Collected material:
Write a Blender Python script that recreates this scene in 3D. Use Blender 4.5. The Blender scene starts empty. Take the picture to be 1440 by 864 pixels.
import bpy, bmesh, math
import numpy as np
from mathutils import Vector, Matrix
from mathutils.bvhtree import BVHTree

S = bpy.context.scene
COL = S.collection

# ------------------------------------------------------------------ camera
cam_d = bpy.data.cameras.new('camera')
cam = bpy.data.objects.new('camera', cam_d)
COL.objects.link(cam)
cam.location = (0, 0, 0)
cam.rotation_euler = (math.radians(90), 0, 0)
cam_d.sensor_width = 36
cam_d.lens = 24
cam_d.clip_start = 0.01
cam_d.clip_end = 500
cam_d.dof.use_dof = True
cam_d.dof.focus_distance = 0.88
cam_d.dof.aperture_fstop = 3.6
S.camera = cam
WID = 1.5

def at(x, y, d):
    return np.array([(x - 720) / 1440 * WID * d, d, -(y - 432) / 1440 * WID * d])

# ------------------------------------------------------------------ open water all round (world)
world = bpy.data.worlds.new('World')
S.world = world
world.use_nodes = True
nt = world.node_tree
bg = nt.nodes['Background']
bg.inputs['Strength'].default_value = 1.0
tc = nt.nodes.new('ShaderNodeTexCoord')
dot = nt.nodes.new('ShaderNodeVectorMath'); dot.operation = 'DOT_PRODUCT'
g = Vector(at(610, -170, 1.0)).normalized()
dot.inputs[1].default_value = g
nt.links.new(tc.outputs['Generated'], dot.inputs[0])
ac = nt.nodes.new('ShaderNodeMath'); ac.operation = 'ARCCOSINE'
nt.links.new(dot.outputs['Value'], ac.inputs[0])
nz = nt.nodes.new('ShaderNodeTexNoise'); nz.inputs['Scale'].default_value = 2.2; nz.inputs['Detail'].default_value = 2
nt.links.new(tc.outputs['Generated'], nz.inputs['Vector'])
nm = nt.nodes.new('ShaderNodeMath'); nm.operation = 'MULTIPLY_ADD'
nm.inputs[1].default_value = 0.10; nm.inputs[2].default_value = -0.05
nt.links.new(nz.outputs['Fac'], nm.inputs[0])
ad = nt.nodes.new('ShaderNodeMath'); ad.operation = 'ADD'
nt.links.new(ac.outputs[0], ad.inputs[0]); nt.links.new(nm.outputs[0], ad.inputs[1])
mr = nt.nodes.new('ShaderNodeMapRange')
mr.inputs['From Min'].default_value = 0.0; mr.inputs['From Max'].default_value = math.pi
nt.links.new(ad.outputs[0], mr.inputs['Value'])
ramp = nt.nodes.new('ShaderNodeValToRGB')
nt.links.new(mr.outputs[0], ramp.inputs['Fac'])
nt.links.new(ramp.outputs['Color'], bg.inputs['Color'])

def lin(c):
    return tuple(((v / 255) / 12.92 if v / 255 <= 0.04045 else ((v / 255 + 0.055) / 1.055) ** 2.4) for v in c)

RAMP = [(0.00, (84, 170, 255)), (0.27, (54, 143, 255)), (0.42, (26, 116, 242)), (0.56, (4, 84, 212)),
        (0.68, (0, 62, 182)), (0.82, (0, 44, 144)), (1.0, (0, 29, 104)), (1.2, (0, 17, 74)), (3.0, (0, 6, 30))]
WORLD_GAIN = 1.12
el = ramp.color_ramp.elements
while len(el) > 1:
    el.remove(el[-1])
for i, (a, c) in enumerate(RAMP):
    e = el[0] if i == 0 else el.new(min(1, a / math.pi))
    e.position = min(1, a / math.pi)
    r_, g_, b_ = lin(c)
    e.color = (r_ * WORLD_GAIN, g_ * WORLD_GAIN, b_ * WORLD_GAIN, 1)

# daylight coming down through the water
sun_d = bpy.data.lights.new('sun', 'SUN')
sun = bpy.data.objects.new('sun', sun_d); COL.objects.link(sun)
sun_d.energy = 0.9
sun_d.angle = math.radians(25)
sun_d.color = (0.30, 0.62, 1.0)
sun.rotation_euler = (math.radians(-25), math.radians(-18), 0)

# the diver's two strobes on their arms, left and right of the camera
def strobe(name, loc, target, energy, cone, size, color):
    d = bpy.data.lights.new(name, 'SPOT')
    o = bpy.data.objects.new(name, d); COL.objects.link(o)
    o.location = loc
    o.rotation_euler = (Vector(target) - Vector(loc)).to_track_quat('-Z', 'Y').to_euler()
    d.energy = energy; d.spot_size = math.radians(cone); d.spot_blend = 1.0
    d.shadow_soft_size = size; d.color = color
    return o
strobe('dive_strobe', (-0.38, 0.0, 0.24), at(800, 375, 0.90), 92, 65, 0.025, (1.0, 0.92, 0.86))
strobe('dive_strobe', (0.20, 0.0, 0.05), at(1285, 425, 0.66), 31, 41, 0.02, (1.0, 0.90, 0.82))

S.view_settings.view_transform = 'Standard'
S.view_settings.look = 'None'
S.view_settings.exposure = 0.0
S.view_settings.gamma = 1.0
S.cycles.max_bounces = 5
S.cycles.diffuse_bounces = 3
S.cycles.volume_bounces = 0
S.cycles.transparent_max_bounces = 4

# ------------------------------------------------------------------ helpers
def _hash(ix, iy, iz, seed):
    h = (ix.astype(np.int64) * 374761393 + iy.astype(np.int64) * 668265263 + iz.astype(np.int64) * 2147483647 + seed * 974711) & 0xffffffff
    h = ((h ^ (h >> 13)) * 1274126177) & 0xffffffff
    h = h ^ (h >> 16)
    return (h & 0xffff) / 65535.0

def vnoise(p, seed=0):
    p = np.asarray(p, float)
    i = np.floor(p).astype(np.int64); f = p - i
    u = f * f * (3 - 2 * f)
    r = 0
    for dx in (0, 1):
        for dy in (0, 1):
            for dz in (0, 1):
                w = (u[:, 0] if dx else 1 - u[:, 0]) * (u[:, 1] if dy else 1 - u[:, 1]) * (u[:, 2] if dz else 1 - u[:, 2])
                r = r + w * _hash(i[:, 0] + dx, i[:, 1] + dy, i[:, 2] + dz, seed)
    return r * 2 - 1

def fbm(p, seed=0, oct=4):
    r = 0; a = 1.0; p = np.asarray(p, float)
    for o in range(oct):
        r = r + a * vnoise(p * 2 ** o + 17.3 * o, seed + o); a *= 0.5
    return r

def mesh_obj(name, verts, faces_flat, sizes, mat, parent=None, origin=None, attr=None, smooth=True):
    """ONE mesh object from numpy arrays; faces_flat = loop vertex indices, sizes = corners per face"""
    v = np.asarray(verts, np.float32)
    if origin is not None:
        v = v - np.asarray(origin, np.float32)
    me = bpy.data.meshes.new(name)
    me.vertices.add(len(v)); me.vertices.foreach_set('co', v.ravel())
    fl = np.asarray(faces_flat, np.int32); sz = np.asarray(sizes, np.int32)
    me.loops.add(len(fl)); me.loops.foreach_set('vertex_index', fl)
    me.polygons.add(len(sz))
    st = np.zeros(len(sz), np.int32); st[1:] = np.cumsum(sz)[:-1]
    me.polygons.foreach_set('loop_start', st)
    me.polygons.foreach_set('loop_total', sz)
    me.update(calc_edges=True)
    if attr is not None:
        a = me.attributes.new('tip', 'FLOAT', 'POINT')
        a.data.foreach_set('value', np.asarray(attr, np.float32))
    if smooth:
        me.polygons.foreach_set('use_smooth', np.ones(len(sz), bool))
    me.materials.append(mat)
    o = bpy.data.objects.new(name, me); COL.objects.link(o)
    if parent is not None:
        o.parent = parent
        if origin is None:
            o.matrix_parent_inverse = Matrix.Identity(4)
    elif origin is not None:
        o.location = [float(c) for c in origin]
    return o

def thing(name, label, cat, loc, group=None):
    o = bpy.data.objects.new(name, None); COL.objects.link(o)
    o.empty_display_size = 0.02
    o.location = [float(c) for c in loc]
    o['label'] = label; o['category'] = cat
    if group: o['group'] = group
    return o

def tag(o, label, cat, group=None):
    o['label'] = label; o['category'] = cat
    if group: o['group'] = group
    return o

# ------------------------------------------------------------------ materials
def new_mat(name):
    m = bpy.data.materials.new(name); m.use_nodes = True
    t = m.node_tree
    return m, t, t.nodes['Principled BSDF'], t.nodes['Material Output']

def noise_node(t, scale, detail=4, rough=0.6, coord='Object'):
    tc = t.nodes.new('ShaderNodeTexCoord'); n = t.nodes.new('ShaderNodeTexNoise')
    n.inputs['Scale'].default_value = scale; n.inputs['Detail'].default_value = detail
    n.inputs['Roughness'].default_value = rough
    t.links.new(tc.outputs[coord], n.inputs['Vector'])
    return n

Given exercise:
Each line from the start of the listing above through the line containing "COL = S.collection" should be copied exactly, please, with no other lines added.

Solution for this task:
Write a Blender Python script that recreates this scene in 3D. Use Blender 4.5. The Blender scene starts empty. Take the picture to be 1440 by 864 pixels.
import bpy, bmesh, math
import numpy as np
from mathutils import Vector, Matrix
from mathutils.bvhtree import BVHTree

S = bpy.context.scene
COL = S.collection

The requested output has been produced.